Tiga, jika mau melihat yang lain, sebenarnya sangat membantu bisa menguatkan apa yang telah dipilih itu benar-benar milik pribadi, bukan kata orang tua, guru, atau pemimpin agama. Keyakinan karena kebenaran dan keyakinan yang bisa dihidupi bukan semata pengetahuan kognitif semata.
Empat, belajar dengan motivasi bukan untuk mencari-cari kesalahan dan kemudian mencela atau mencerca, namun meyakinkan diri bahwa pilihannya adalah yang terbaik. Jika motivasinya mau mencerca lebih baik tidak usah. Hal ini sering saya pribadi temui dalam media internet baik blog pribadi, media berbagi seperti YouTube.
Lima, dunia pendidikan makin ke sini makin susah diharapkan mengajarkan nilai-nilai toleransi, bukan hanya soal agama namun juga yang lain. Sikap abai dan tidak menganggap serius persoalan ini merambah makin kuat di dalam dunia pendidikan. Contoh paling jelas adalah diskriminasi untuk anak yang kurang pintar. Lihat saja bagaimana sikap guru dan tenaga kependidikan secara umum. Hal ini sangat menyakitkan bagi yang tidak mendapatkan perhatian.

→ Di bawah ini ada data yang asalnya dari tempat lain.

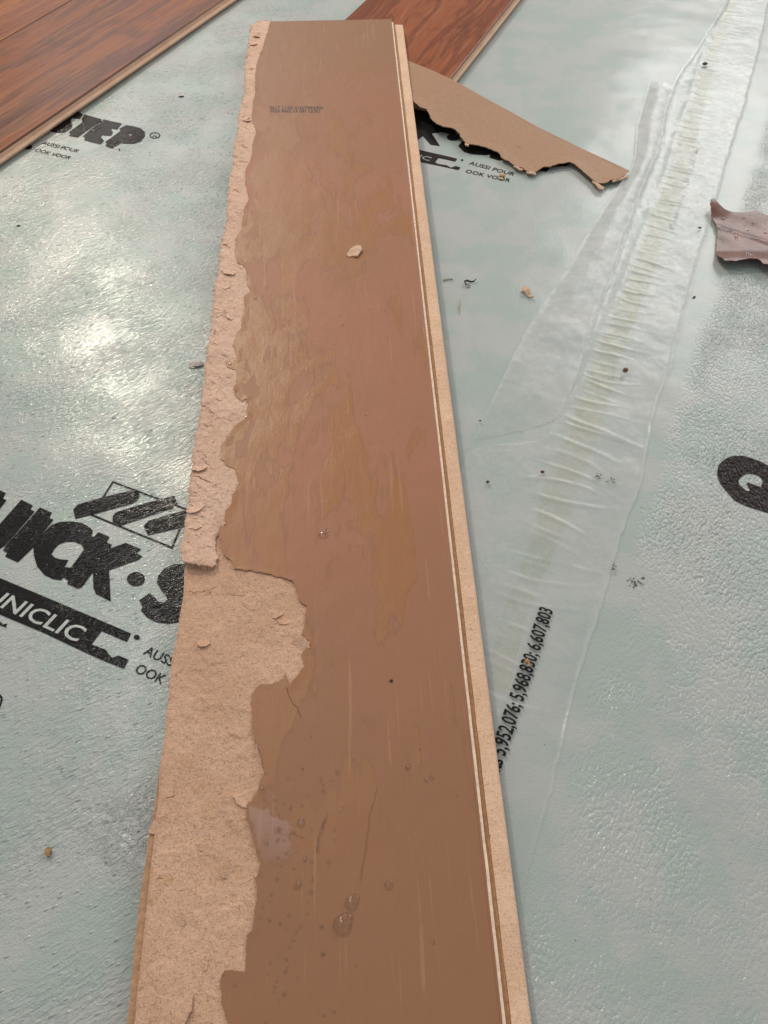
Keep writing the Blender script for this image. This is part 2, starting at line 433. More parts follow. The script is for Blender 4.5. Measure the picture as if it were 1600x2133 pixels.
M_UND = m_underlay()
M_INK = m_ink('black_print_on_film', (.012, .011, .011))
M_INK2 = m_ink('dark_brown_print_on_film', (.022, .014, .013))
M_INKG = m_plain('print_seen_through_film', (.33, .30, .32), .5)
M_PAPER = m_paper()
M_MDF = m_mdf('torn_fibreboard', (.72, .455, .315), stain=True, rel=1.0)
M_MDFR = m_mdf('swollen_fibreboard', (.84, .57, .435), rel=1.25)
M_CUT = m_mdf('milled_fibreboard_edge', (.79, .54, .38), rel=.45)
M_DARKCUT = m_plain('milled_groove_fibreboard', (.40, .20, .085), .7, .0002, .8, .2)
M_PALE = m_plain('cut_paper_edge', (.78, .58, .44), .6)
M_LEDGE = m_plain('damp_milled_ledge', (.43, .235, .125), .6, .0003, 1.0, .2)
M_INKB = m_plain('stamped_ink', (.05, .032, .022), .5)
M_WATER = m_water()
def m_wfilm():
    t = NT('thin_water_film'); t.t.nodes.remove(t.b)
    tr = t.n('ShaderNodeBsdfTransparent'); tr.inputs[0].default_value = (.96, .95, .94, 1)
    gl = t.n('ShaderNodeBsdfGlossy'); gl.inputs['Roughness'].default_value = .16
    v = t.mm(sc=(1, .12, 1)); t.put(gl.inputs['Normal'], t.bump(t.noise(v, 1.1, 3, .6), .00012, .5))
    fr = t.n('ShaderNodeFresnel'); fr.inputs['IOR'].default_value = 1.36
    gm = t.n('ShaderNodeNewGeometry'); fo = t.ma('MULTIPLY', fr.outputs[0], t.ma('SUBTRACT', 1.0, gm.outputs['Backfacing']))
    a = t.n('ShaderNodeMixShader'); t.put(a.inputs[0], fo); t.put(a.inputs[1], tr.outputs[0]); t.put(a.inputs[2], gl.outputs[0]); t.put(t.out.inputs[0], a.outputs[0])
    return t.m
M_WFILM = m_wfilm()
M_GLUE = m_glue()
M_FILM = m_film('clear_overlap_film', .36, .28)
M_FLAP = m_film('milky_film_flap', .52, .30, .9, (312, 400, .22))
M_STRIP = m_plain('dry_brown_backing_paper', (.36, .195, .105), .55, .00012, 1.2, .07)
M_UNDERS = m_mdf('fibre_on_paper_underside', (.50, .32, .19))
M_BIT = m_mdf('fibreboard_crumb', (.78, .54, .38))
M_W1 = m_walnut('walnut_decor', (.25, .060, .008), (.125, .025, .004), (.37, .120, .018), 0.0)
M_W2 = m_walnut('light_walnut_decor', (.34, .096, .014), (.23, .054, .008), (.42, .15, .028), 1.3)
M_W3 = m_walnut('rosy_walnut_decor', (.31, .088, .030), (.20, .050, .017), (.39, .135, .050), 2.1)
M_BEVEL = m_plain('dark_bevel_lacquer', (.045, .018, .010), .4)

# ------------------------------------------------------------------ the underlay that covers the floor
U1 = np.array([math.sin(PSI), math.cos(PSI)])        # along the sheets
U2 = np.array([math.cos(PSI), -math.sin(PSI)])       # across them (reading direction of the print)
creases = [(((0, 415), (475, 50)), .00035, .0005), (((83, 1062), (9, 1145)), .0003, .00035), (((197, 1294), (160, 1350)), .0003, .00035)]
def floor_z(x, y):
    x = np.asarray(x, float); y = np.asarray(y, float)
    z = .0004 * fbm(x, y, .11, 2, 3) + .00022 * fbm(x, y, .028, 2, 9)
    for (a, b), h, wd in creases:
        A = np.array(at2(a)); B = np.array(at2(b)); d = (B - A); L = np.linalg.norm(d); d /= L
        s = (x - A[0]) * d[0] + (y - A[1]) * d[1]; t = (x - A[0]) * -d[1] + (y - A[1]) * d[0]
        t = t + .0006 * np.sin(s * 60)
        ext = .05 if L < .1 else .02
        z = z + h * np.exp(-(t / wd) ** 2) * smooth(s, -ext, 0) * (1 - smooth(s, L, L + ext))
    # crinkled patch by the plank (lower left)
    m = np.exp(-(((x + .112) / .035) ** 2 + ((y - .088) / .026) ** 2) ** 1.5)
    z = z + m * .0007 * np.abs(fbm(x, y, .014, 2, 21))
    return z
def axis(lo, hi, flo, fhi, fine):
    a = list(np.arange(flo, fhi, fine)); s = fine; p = flo
    left = []
    while p > lo: s *= 1.35; p -= s; left.append(p)
    p = a[-1]; s = fine; right = []
    while p < hi: s *= 1.35; p += s; right.append(p)
    return np.array(left[::-1] + a + right)
xs = axis(-2.2, 2.2, -.42, .47, .0016)
ya = list(np.arange(-.02, .42, .0012)) + list(np.arange(.42, 1.05, .0022))
p = -.02; s = .002; low = []
while p > -1.6: s *= 1.35; p -= s; low.append(p)
p = ya[-1]; s = .003
while p < 3.2: s *= 1.25; p += s; ya.append(p)
ys = np.array(low[::-1] + ya)
X, Y = np.meshgrid(xs, ys)
Z = floor_z(X, Y)
V = np.column_stack([X.ravel(), Y.ravel(), Z.ravel()])
nx, ny = len(xs), len(ys)
i = np.arange(nx - 1)[None, :] + np.arange(ny - 1)[:, None] * nx
Q = np.stack([i, i + 1, i + nx + 1, i + nx], -1).reshape(-1, 4)
me = bpy.data.meshes.new('floor')
me.vertices.add(len(V)); me.vertices.foreach_set('co', V.ravel())
me.loops.add(Q.size); me.loops.foreach_set('vertex_index', Q.ravel().astype(np.int32))
me.polygons.add(len(Q)); me.polygons.foreach_set('loop_start', (np.arange(len(Q)) * 4).astype(np.int32))
me.update(calc_edges=True); me.validate()
floor = link('floor', me, M_UND, None, True)
tag(floor, 'pale grey green foam underlay with a crinkled film skin covering the floor', None, None, 'structure')

# ------------------------------------------------------------------ printing on the underlay
def zpatch(o, S, x0, y0): return lambda pts: [(x0 + a / S, y0 + b / S) for a, b in pts]
def printed(name, px, mat, parent=floor, off=.00030, holes=(), sp=.003):
    poly = rough([at2(p) for p in px], .0022, 0, 1, True); hs = [rough([at2(p) for p in h], .0022, 0, 1, True) for h in holes]
    return sheet(name, poly, sp, lambda x, y: floor_z(x, y) + off, 0, mat, parent, hs)
def ell(cx, cy, rx, ry, n=20, rot=0):
    return [(cx + rx * math.cos(t) * math.cos(rot) - ry * math.sin(t) * math.sin(rot), cy + rx * math.cos(t) * math.sin(rot) + ry * math.sin(t) * math.cos(rot)) for t in [2 * math.pi * k / n for k in range(n)]]
near = zpatch(None, 4.0, 0, 980)
letters_near = [
    [(-60, 140), (0, 165), (50, 190), (25, 235), (55, 250), (0, 320), (-60, 400)],
    [(180, 245), (275, 292), (255, 325), (290, 345), (50, 620), (0, 652), (-60, 700), (-60, 500), (0, 445)],
    [(335, 310), (435, 352), (412, 395), (447, 412), (385, 490), (290, 600), (280, 640), (150, 765), (92, 740), (42, 715), (60, 688), (25, 665), (60, 615)],
]
for L in letters_near: printed('printed_letter', near(L), M_INK)
ck = [(385, 500), (430, 455), (500, 430), (600, 425), (690, 440), (750, 475), (775, 505), (765, 540), (780, 555), (820, 515), (915, 555), (890, 600), (935, 620), (920, 650),
      (1050, 605), (1180, 660), (1140, 690), (1190, 720), (1160, 745), (1035, 790), (910, 835), (925, 1095), (860, 1060), (800, 1030), (780, 980), (775, 850), (680, 975), (650, 985), (605, 965), (560, 945), (570, 920),
      (530, 890), (510, 915), (440, 905), (370, 870), (310, 800), (280, 700), (280, 620), (320, 560)]
hole = [(430, 700), (455, 655), (490, 620), (540, 598), (620, 595), (680, 620), (700, 660), (640, 745), (590, 810), (540, 805), (572, 745), (510, 742), (460, 728)]
printed('printed_letter', near(ck), M_INK, holes=[near(hole)])
printed('printed_dot', near(ell(1135, 908, 76, 60)), M_INK)
printed('printed_letter', near([(1540, 780), (1440, 785), (1370, 820), (1320, 880), (1310, 940), (1350, 1010), (1385, 1050), (1395, 1080), (1370, 1105), (1320, 1095), (1290, 1060), (1250, 1025), (1160, 1085), (1190, 1140),
        (1175, 1170), (1230, 1230), (1310, 1270), (1400, 1280), (1480, 1270), (1600, 1230), (1650, 1100), (1600, 800)]), M_INK)
def frame_line(a, b, wd, mat, off=.00012):
    A = np.array(at2(a)); B = np.array(at2(b)); d = B - A; d /= np.linalg.norm(d); n = np.array([-d[1], d[0]]) * wd / 2
    poly = [A - d * wd / 2 - n, B + d * wd / 2 - n, B + d * wd / 2 + n, A - d * wd / 2 + n]
    sheet('printed_frame_line', rough([tuple(q) for q in poly], .0015, 0, 1, True), .004, lambda x, y: floor_z(x, y) + off, 0, mat, floor)
fr = near([(943, 98), (1566, 332), (1435, 648), (768, 372)])
for k in range(4): frame_line(fr[k], fr[(k + 1) % 4], .0012, M_INK, .00026 + .00003 * (k % 2))
for L in ([(650, 285), (840, 230), (1140, 160), (1165, 205), (1150, 250), (1100, 280), (630, 405), (610, 325)],
          [(965, 350), (1200, 280), (1455, 215), (1480, 280), (1440, 320), (1000, 465), (940, 430), (940, 385)],
          [(1245, 420), (1550, 335), (1600, 330), (1620, 440), (1510, 480), (1235, 545), (1205, 490), (1205, 460)]):
    printed('printed_bar', near(L), M_INK, off=.00036)
printed('printed_banner', near([(-80, 860), (0, 895), (450, 1085), (860, 1260), (1095, 1362), (1060, 1432), (850, 1340), (765, 1450), (880, 1495), (935, 1565), (990, 1545), (1075, 1580), (1035, 1655),
        (845, 1580), (650, 1490), (380, 1360), (0, 1200), (-80, 1165)]), M_INK)
printed('printed_dot', near(ell(1142, 1393, 25, 21, 14)), M_INK)
printed('printed_mark', near([(0, 1260), (22, 1275), (14, 1288), (60, 1275), (52, 1310), (30, 1300), (0, 1292)]), M_INK)
printed('printed_mark', near([(-30, 1850), (0, 1862), (22, 1888), (22, 1915), (8, 1960), (-10, 1998), (-25, 1990), (0, 1940), (6, 1905), (0, 1885), (-30, 1868)]), M_INK)

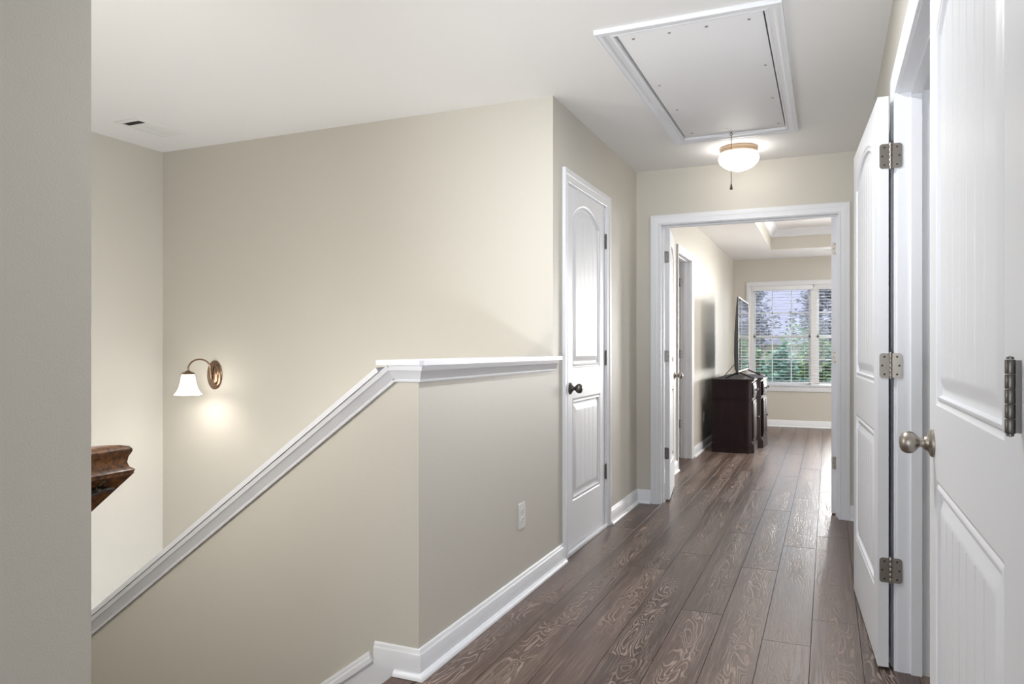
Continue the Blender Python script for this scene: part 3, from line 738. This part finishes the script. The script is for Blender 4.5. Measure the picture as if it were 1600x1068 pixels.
bm = bmesh.new(); bx(bm, XS, XL, YN, YB, ZB-.1, ZB); struct(obj('floor_foyer', bm, 'nosing'), 'foyer floor far below the stairwell, out of view', 'floor')

# ------------------------------------------------------------------ bedroom window
t = empty('window_1', ((w1a+w1b)/2, YW, wz0)); tag(t, 'wide white bedroom window with mullions, looking onto bright trees', 'window', kind='structure')
ox, oz = (w1a+w1b)/2, wz0
def wl(bm, x0, x1, y0, y1, z0, z1, bev=0): bx(bm, x0-ox, x1-ox, y0-YW, y1-YW, z0-oz, z1-oz, bev)
# picture frame casing
bm = bmesh.new(); c = .066
wl(bm, w1a-c, w1b+c, YW-.018, YW-.0003, wz1, wz1+c, .003); wl(bm, w1a-c, w1a, YW-.018, YW-.0003, wz0, wz1, .003); wl(bm, w1b, w1b+c, YW-.018, YW-.0003, wz0, wz1, .003)
obj('casing', bm, 'trim', t, smooth=True)
bm = bmesh.new(); wl(bm, w1a-c-.01, w1b+c+.01, YW-.035, YW+.09, wz0-.002, wz0+.018, .004); wl(bm, w1a-c, w1b+c, YW-.016, YW-.0003, wz0-.078, wz0-.002, .003)
obj('sill', bm, 'trim', t, smooth=True)
bm = bmesh.new()
mulls = [(-.243, -.118), (.70, .825)]
wl(bm, w1a, w1a+.03, YW+.02, YW+.12, wz0+.018, wz1); wl(bm, w1b-.03, w1b, YW+.02, YW+.12, wz0+.018, wz1); wl(bm, w1a, w1b, YW+.02, YW+.12, wz1-.03, wz1); wl(bm, w1a, w1b, YW+.09, YW+.12, wz0+.0, wz0+.035)
for a, b in mulls: wl(bm, a+.022, b-.022, YW+.02, YW+.12, wz0+.018, wz1)
obj('frame', bm, 'vinyl', t)
units = [(w1a+.03, mulls[0][0]+.022), (mulls[0][1]-.022, mulls[1][0]+.022), (mulls[1][1]-.022, w1b-.03)]
for (a, b) in units:
    for up_, z0, z1, yy in ((False, wz0+.035, 1.325, YW+.075), (True, 1.285, wz1-.03, YW+.098)):
        bm = bmesh.new(); s = .028
        wl(bm, a, b, yy-.010, yy+.010, z0, z0+s*.8); wl(bm, a, b, yy-.010, yy+.010, z1-.032, z1); wl(bm, a, a+s, yy-.010, yy+.010, z0, z1); wl(bm, b-s, b, yy-.010, yy+.010, z0, z1)
        for k in (1, 2): wl(bm, a+(b-a)*k/3-.008, a+(b-a)*k/3+.008, yy-.004, yy+.004, z0, z1)
        zm = (z0+z1)/2+(.0 if up_ else .0); wl(bm, a, b, yy-.004, yy+.004, zm-.008, zm+.008)
        so = obj('sash', bm, 'vinyl', t)
        bm = bmesh.new(); wl(bm, a+.01, b-.01, yy+.005, yy+.008, z0+.01, z1-.01); obj('pane', bm, 'glass', so)
lab = ['white slatted blind hanging in the left window bay, above the television', 'white slatted blind hanging right of the window mullion', 'white slatted blind in the window bay hidden behind the door']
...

Toleransi itu perlu ditanamkan. Salah satu cara yang terbaik adalah dengan keteladanan dari sel masyarakat terkecil, yaitu rumah. Keluarga menjadi pilar utama dan penting, ketika mendidik anak dan generasi muda dibina penuh kasih sayang, melihat kekurangan dan kelebihan secara obyektif dan proporsional, tidak membebani anak dengan tuntutan yang tidak mampu bagi anak.